I feel this perception is primarily rooted in the influence of investors, but it is also based upon a limited understanding of API management, and seeing APIs being a about delivering public APIs, maybe with a complimenting a SaaS offering, and a free, pro, and enterprise tiers of access. When in reality API management is about measuring, quantifying, reporting upon, and in some cases billing for the value that is exchanged at the system integration, web, mobile, device, and network application levels. However, to think API operators shouldn’t be measuring, quantifying, reporting, and generating revenue from the digital bits being exchanged behind ALL applications, just demonstrates a narrow view of the landscape.

It took me a few months to be able to see the evolution of API management from 2006 to 2016 through the eyes of an investment minded individual. Once the last round of consolidation occurred, Apigee IPO’d, and API management became baked into Amazon, Google, and Azure, it fell of the radar for these folks. It’s just not a thing anymore. This is just one example of how investment influences the startup road map, as well as the type of thinking that goes on amongst investor influence, painting an entirely different picture of the landscape, than what I see going on. Helping me understand more about where this narrative originates, and why it gets picked up and perpetuated within certain circles.

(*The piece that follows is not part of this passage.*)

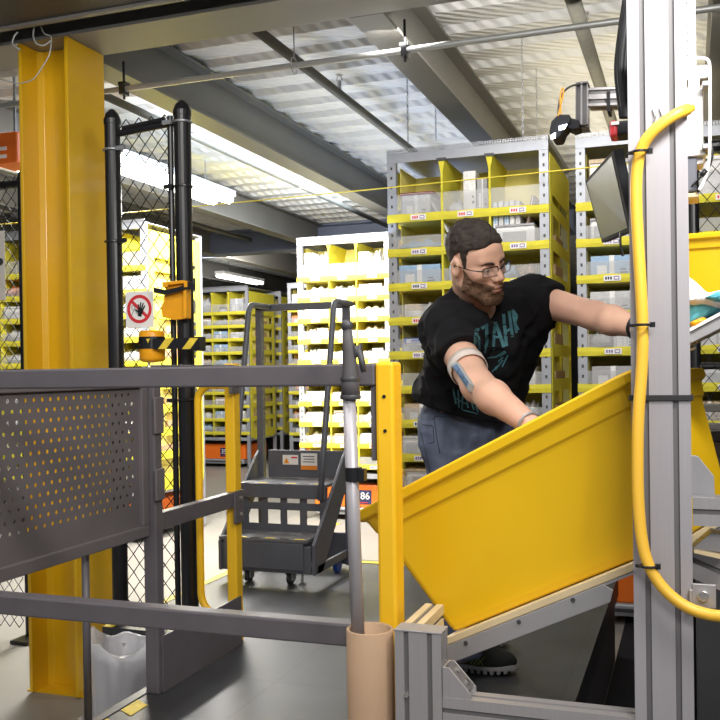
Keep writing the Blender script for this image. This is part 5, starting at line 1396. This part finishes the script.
jn = sdf_mesh(jeans, jlo, jhi, .0062, 'jeans', 'denim', man)
# hair and beard as thick textured shells over the head
def hair(p):
    q = (p - HCn) @ Rh / HS
    d = head_local(q)
    top = np.clip((q[:, 2] - .02) / .07, 0, 1); th = .0018 + .0080 * top
    th = th + vnoise(q, 120) * .0018 * (.4 + top) + vnoise(q, 60) * .0026 * top
    d = d - th
    # region: above a hairline running from the forehead over the temple to the nape, clear of the ears
    line = np.where(q[:, 1] > .02, .058 + (q[:, 1] - .02) * .18, np.where(q[:, 1] > -.02, .034 + (q[:, 1] + .02) * .60, .030 + (q[:, 1] + .02) * 1.1))
    ax = np.abs(q[:, 0]); sb = np.clip((q[:, 1] - .010) / .007, 0, 1) * np.clip((.040 - q[:, 1]) / .010, 0, 1) * (ax > .045)
    line = line - .066 * sb; d = d + .0015 * sb
    d = smax(d, line + vnoise(q, 70) * .002 - q[:, 2], .006)
    fr = q[:, 1] - (.083 - np.clip(ax - .03, 0, 1) * .55)
    d = smax(d, np.where(q[:, 2] < .12, fr, -1), .006)
    return d
R_ = .18
hb0 = [HC[i] - R_ for i in range(3)]; hb1 = [HC[i] + R_ for i in range(3)]
sdf_mesh(hair, hb0, hb1, .0024, 'hair', 'hair', man)
def beard(p):
    q = (p - HCn) @ Rh / HS; d = head_local(q); ax = np.abs(q[:, 0])
    th = .0022 + .0045 * np.clip((-q[:, 2] - .045) / .05, 0, 1) + vnoise(q, 110) * .0018 + vnoise(q, 45) * .0015
    # upper border of the beard: from in front of the ear down over the cheek to the moustache
    top = np.where(q[:, 1] < .045, .004 - (q[:, 1] - .01) * .9, -.028 - (q[:, 1] - .045) * .42)
    edge = q[:, 2] - top - vnoise(q, 60) * .002
    d = d - th
    d = smax(d, edge, .006)
    d = smax(d, -(q[:, 1] - .012 + np.clip(-q[:, 2] - .06, 0, 1) * .35), .006)     # clear of the ear
    d = smax(d, -(q[:, 2] + .130), .01)
    mouth = ell(q, (0, .105, -.0665), (.023, .03, .0115)); d = smax(d, -mouth, .004)
    nose = ell(q, (0, .115, -.028), (.021, .035, .0180)); d = smax(d, -nose, .004)
    return d
sdf_mesh(beard, hb0, hb1, .0024, 'beard', 'beard', man)
for s in (-1, 1):
    m = MB(); m.tube([hw(s * .013, .1015, .0185), hw(s * .024, .100, .0225), hw(s * .036, .091, .0225), hw(s * .047, .079, .017)], [.0028, .0036, .0032, .0016], 8); m.build('eyebrow', 'hair', man, smooth=True)
    e = MB(); e.sphere(hw(s * .031, .0815, .002), .0122, 12); eo = e.build('eye', 'eye', man, smooth=True)
    g_ = (Ff * .95 - Uu * .32 + Ee * .06).normalized(); c_ = hw(s * .031, .0815, .002) + g_ * .0100
    e = MB(); e.sphere(c_, .0052, 10); e.build('iris', 'iris', eo, smooth=True)
m = MB(); m.sphere(hw(0, .0975, -.0605), .0175, 10, 0, (1, 1, 1))
lip = MB()
for z, w2, r in ((-.0608, .019, .0030), (-.0712, .017, .0038)):
    lip.tube([hw(w2 * math.sin(a), .0905 + .0160 * math.cos(a) ** .8 if True else 0, z) for a in [i * math.pi / 16 - math.pi / 2 + .15 for i in range(16)]], [r * (.35 + .65 * math.sin(math.pi * (i + .5) / 16)) for i in range(16)], 8)
lip.build('lips', 'lip', man, smooth=True)
# spectacles
gl = bpy.data.objects.new('glasses', None); COL.objects.link(gl); gl.parent = man; gl.matrix_basis = Matrix.Identity(4)
def rrect(cx, cz, w2, h2, r, y, n=5, tilt=0):
    pts = []
    for x0, z0, a0 in ((w2 - r, h2 - r, 0), (-w2 + r, h2 - r, 90), (-w2 + r, -h2 + r, 180), (w2 - r, -h2 + r, 270)):
        for k in range(n + 1): a = R(a0 + 90 * k / n); pts.append((cx + x0 + r * math.cos(a), cz + z0 + r * math.sin(a)))
    return [hw(x, y - .35 * max(0, abs(x) - .02) ** 1.0, z) for x, z in pts]
for s in (-1, 1):
    rr_ = rrect(s * .032, -.002, .0255, .0150, .007, .112)
    m = MB(); m.tube(rr_, .0011, 8, closed=True); m.build('rim', 'black', gl, smooth=True)
    m = MB(); m.tube([rr_[i].lerp(rr_[(i + 1) % len(rr_)], 0) + Uu * .0004 for i in range(0, 12)], .0017, 8); m.build('brow_bar', 'black', gl, smooth=True)
    m = MB(); m.add([q + Ff * .0003 for q in rr_] + [q - Ff * .0009 for q in rr_], [tuple(range(len(rr_))), tuple(range(len(rr_), 2 * len(rr_)))[::-1]]); m.build('lens', 'lens', gl)
    m = MB(); m.tube([hw(s * .0575, .099, .004), hw(s * .066, .092, .005), hw(s * .0755, .060, .004), hw(s * .082, .012, .006), hw(s * .083, -.006, .008), hw(s * .081, -.022, -.012)], [.0018, .0021, .0016, .0015, .0014, .0013], 8); m.build('temple', 'black', gl, smooth=True)
m = MB(); m.tube([hw(-.0075, .1125, .002), hw(-.003, .115, .005), hw(.003, .115, .005), hw(.0075, .1125, .002)], .0012, 8); m.build('bridge', 'black', gl, smooth=True)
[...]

To counter this view of the landscape, from 2006 to 2016 I saw a very different picture. I didn’t just see the evolution of Mashery, Apigee, and 3Scale as acquisition targets, and cloud consolidation. I also saw the awareness that API management brings to the average API provider. Providing visibility into the pipes behind the web, mobile, device, and network applications we are depending on to do business. I’m seeing municipal, state, and federal government agencies waking up to the value of the data, content, and algorithms they possess, and the potential for generating much needed revenue off commercial access to these resources. I’m working with large enterprise groups to manage their APIs using 3Scale, Apigee, Kong, Tyk, Mulesoft, Axway, and AWS API Gateway solutions.

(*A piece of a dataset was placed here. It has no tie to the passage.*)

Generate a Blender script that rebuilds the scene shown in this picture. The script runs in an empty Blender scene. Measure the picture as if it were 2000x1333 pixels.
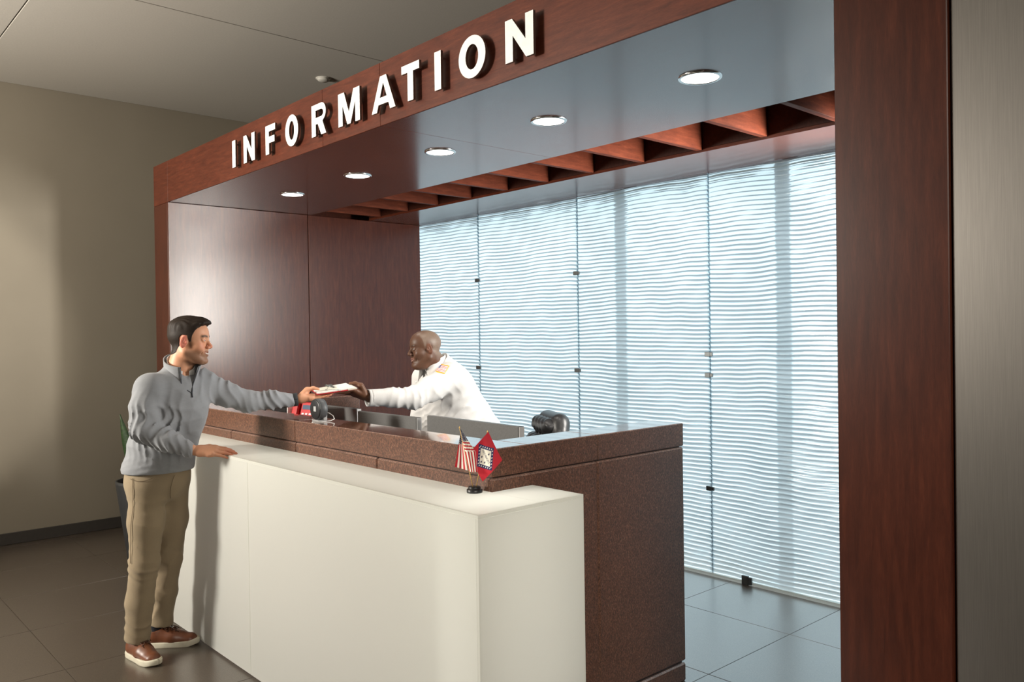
import bpy, bmesh, math, random
import numpy as np
from mathutils import Vector, Matrix

random.seed(7); np.random.seed(7)
sc = bpy.context.scene
COL = sc.collection
# ------------------------------------------------------------------ camera
YAW, PITCH, ROLL, FPX = 0.8381, -0.0091, -0.0144, 1612.6
fw = Vector((-math.sin(YAW)*math.cos(PITCH), math.cos(YAW)*math.cos(PITCH), math.sin(PITCH)))
rt = Vector((math.cos(YAW), math.sin(YAW), 0)); up = rt.cross(fw)
CR = rt*math.cos(ROLL) + up*math.sin(ROLL)
CU = -rt*math.sin(ROLL) + up*math.cos(ROLL)
cd = bpy.data.cameras.new('camera'); cam = bpy.data.objects.new('camera', cd); COL.objects.link(cam)
cd.sensor_width = 36.0; cd.lens = FPX/2000*36; cd.clip_start = 0.05; cd.clip_end = 200
M = Matrix.Identity(4)
for i in range(3):
    M[i][0] = CR[i]; M[i][1] = CU[i]; M[i][2] = -fw[i]
M[2][3] = 1.65
cam.matrix_world = M
sc.camera = cam
# ------------------------------------------------------------------ world, large lights, exposure
vs = sc.view_settings
vs.view_transform = 'Standard'; vs.look = 'None'; vs.gamma = 1.0; vs.exposure = 0.0; vs.use_curve_mapping = False
w = bpy.data.worlds.new('daylight'); sc.world = w; w.use_nodes = True
bg = w.node_tree.nodes['Background']; bg.inputs[0].default_value = (0.83, 0.945, 1.0, 1); bg.inputs[1].default_value = 2.0

def lamp(name, kind, loc, target, energy, color, size=0.5, size_y=None, spot=None, blend=0.2, spread=None):
    l = bpy.data.lights.new(name, kind); l.energy = energy; l.color = color
    if kind == 'AREA':
        l.size = size
        if size_y: l.shape = 'RECTANGLE'; l.size_y = size_y
        if spread: l.spread = spread
    else:
        l.shadow_soft_size = size
    if kind == 'SPOT':
        l.spot_size = spot; l.spot_blend = blend
    o = bpy.data.objects.new(name, l); COL.objects.link(o); o.location = loc
    o.rotation_euler = (Vector(target)-Vector(loc)).to_track_quat('-Z', 'Y').to_euler()
    return o
lamp('lobby_key_light', 'AREA', (-5.95, -3.25, 2.70), (-4.0, 2.0, 1.4), 95, (1.0, 0.94, 0.85), 1.0, spread=1.5)
lamp('counter_end_fill', 'AREA', (1.8, 0.3, 2.75), (-2.3, 2.8, 0.7), 17, (1.0, 0.91, 0.80), 1.5, spread=1.0)  # fill lamp added to brighten the counter's right end, not a ceiling fitting
lamp('ceiling_fill', 'AREA', (-5.6, -2.2, 2.3), (-5.4, -1.0, 3.74), 250, (1.0, 0.92, 0.80), 0.9)  # unseen upward lamp added to brighten the ceiling
lamp('wall_wash_light', 'SPOT', (-3.2, -0.3, 2.6), (-7.69, 0.52, 1.72), 260, (1.0, 0.92, 0.80), 0.12, None, math.radians(32), 0.10)
lamp('booth_side_light', 'AREA', (-1.85, 4.33, 2.1), (-6.5, 2.6, 2.0), 62, (1.0, 0.95, 0.88), 0.40, 1.2, spread=1.9)

# ------------------------------------------------------------------ helpers
OFF = {}
def tag(o, label=None, cat=None, group=None, kind=None):
    if label: o['label'] = label
    if cat: o['category'] = cat
    if group: o['group'] = group
    if kind: o['kind'] = kind
    return o
def off(parent):
    return OFF[parent.name] if parent is not None else np.zeros(3)
def root(name, loc, label=None, cat=None, group=None, kind=None, parent=None):
    o = bpy.data.objects.new(name, None); COL.objects.link(o)
    o.empty_display_size = 0.1
    b = off(parent); o.parent = parent
    o.location = np.array(loc, float) - b
    OFF[o.name] = np.array(loc, float)
    return tag(o, label, cat, group, kind)
def link(name, me, parent=None, base=None):
    """me holds world coordinates; move its origin to the parent (or base)"""
    o = bpy.data.objects.new(name, me); COL.objects.link(o)
    if parent is not None:
        b = off(parent); o.parent = parent; OFF[o.name] = b
    else:
        b = np.array(base if base is not None else (0, 0, 0), float); o.location = b; OFF[o.name] = b
    if np.any(b): me.transform(Matrix.Translation(Vector(-b)))
    return o
def mesh(name, verts, faces, mat, parent=None, smooth=False, base=None, idx=None):
    me = bpy.data.meshes.new(name)
    if isinstance(faces, np.ndarray):
        V = np.asarray(verts, np.float32); n = len(faces); k = faces.shape[1]
        me.vertices.add(len(V)); me.vertices.foreach_set('co', V.ravel())
        me.loops.add(n*k); me.loops.foreach_set('vertex_index', faces.astype(np.int32).ravel())
        me.polygons.add(n); me.polygons.foreach_set('loop_start', np.arange(0, n*k, k, dtype=np.int32))
        me.update(calc_edges=True)
    else:
        me.from_pydata([tuple(map(float, v)) for v in verts], [], faces)
    for m in (mat if isinstance(mat, (list, tuple)) else [mat]): me.materials.append(m)
    if idx is not None: me.polygons.foreach_set('material_index', np.asarray(idx, np.int32))
    if smooth: me.polygons.foreach_set('use_smooth', np.ones(len(me.polygons), bool))
    me.update()
    return link(name, me, parent, base)
def from_bm(name, bm, mat, parent=None, smooth=False, base=None):
    me = bpy.data.meshes.new(name); bm.to_mesh(me); bm.free()
    for m in (mat if isinstance(mat, (list, tuple)) else [mat]): me.materials.append(m)
    if smooth: me.polygons.foreach_set('use_smooth', np.ones(len(me.polygons), bool))
    return link(name, me, parent, base)
def bm_box(bm, lo, hi, bevel=0.0, seg=1, mtx=None):
    r = bmesh.ops.create_cube(bm, size=1.0)
    vs_ = r['verts']
    for v in vs_:
        v.co = Vector([(lo[i]+hi[i])/2 + v.co[i]*(hi[i]-lo[i]) for i in range(3)])
    if bevel > 0:
        es = list({e for v in vs_ for e in v.link_edges})
        r2 = bmesh.ops.bevel(bm, geom=es, offset=bevel, segments=seg, affect='EDGES', profile=0.5)
        vs_ = list({v for f in r2['faces'] for v in f.verts} | {v for v in vs_ if v.is_valid})
    if mtx is not None:
        bmesh.ops.transform(bm, matrix=mtx, verts=[v for v in vs_ if v.is_valid])
def box(name, lo, hi, mat, parent=None, bevel=0.002, base=None, mtx=None, seg=1):
    bm = bmesh.new(); bm_box(bm, lo, hi, bevel, seg)
    if mtx is not None: bmesh.ops.transform(bm, matrix=mtx, verts=bm.verts)
    return from_bm(name, bm, mat, parent, base=base)
def lathe(name, prof, mat, parent=None, seg=40, mtx=None, base=None, smooth=True, caps=True):
    """profile [(r, z)] turned about z"""
    V = []; F = []
    n = len(prof)
    for r, z in prof:
        for k in range(seg):
            a = 2*math.pi*k/seg; V.append((r*math.cos(a), r*math.sin(a), z))
    for i in range(n-1):
        for k in range(seg):
            k2 = (k+1) % seg
            F.append((i*seg+k, i*seg+k2, (i+1)*seg+k2, (i+1)*seg+k))
    if caps and prof[0][0] > 1e-6: F.append(tuple(range(seg))[::-1])
    if caps and prof[-1][0] > 1e-6: F.append(tuple((n-1)*seg+k for k in range(seg)))
    if mtx is not None: V = [mtx @ Vector(v) for v in V]
    o = mesh(name, V, F, mat, parent, smooth, base)
    return o
def tube(name, pts, r, mat, parent=None, seg=8, base=None, closed=False):
    pts = [Vector(q) for q in pts]; n = len(pts); V = []; F = []
    rs = r if isinstance(r, (list, tuple)) else [r]*n
    for i, q in enumerate(pts):
        t = (pts[min(i+1, n-1)]-pts[max(i-1, 0)]).normalized()
        a = t.cross(Vector((0.13, 0.31, 0.94)))
        if a.length < 1e-3: a = t.cross(Vector((1, 0, 0)))
        a.normalize(); b = t.cross(a)
        for k in range(seg):
            an = 2*math.pi*k/seg; V.append(q+(a*math.cos(an)+b*math.sin(an))*rs[i])
    for i in range(n-1):
        for k in range(seg):
            k2 = (k+1) % seg; F.append((i*seg+k, i*seg+k2, (i+1)*seg+k2, (i+1)*seg+k))
    F.append(tuple(range(seg))[::-1]); F.append(tuple((n-1)*seg+k for k in range(seg)))
    return mesh(name, V, F, mat, parent, True, base)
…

Do not worry. Authenticating, measuring, logging, reporting, and billing against the value flowing through our API pipes isn’t going anywhere. Yes it is baked into the cloud. After a decade of evolution, it definitely isn’t the early days of investing in API startups. But, API management is still a cornerstone of the API life cycle. I’d say that API definitions, design, and deployment are beginning to take some of the spotlight, but authentication, service composition, logging, metrics, analysis, and billing will remain an essential ingredient when it comes to delivering APIs of any shape or size. If you study this layer of the API economy long enough, you will even see some emerging investment opportunities at the API management layer, but you have to be looking through the right lens, otherwise you might miss some important details.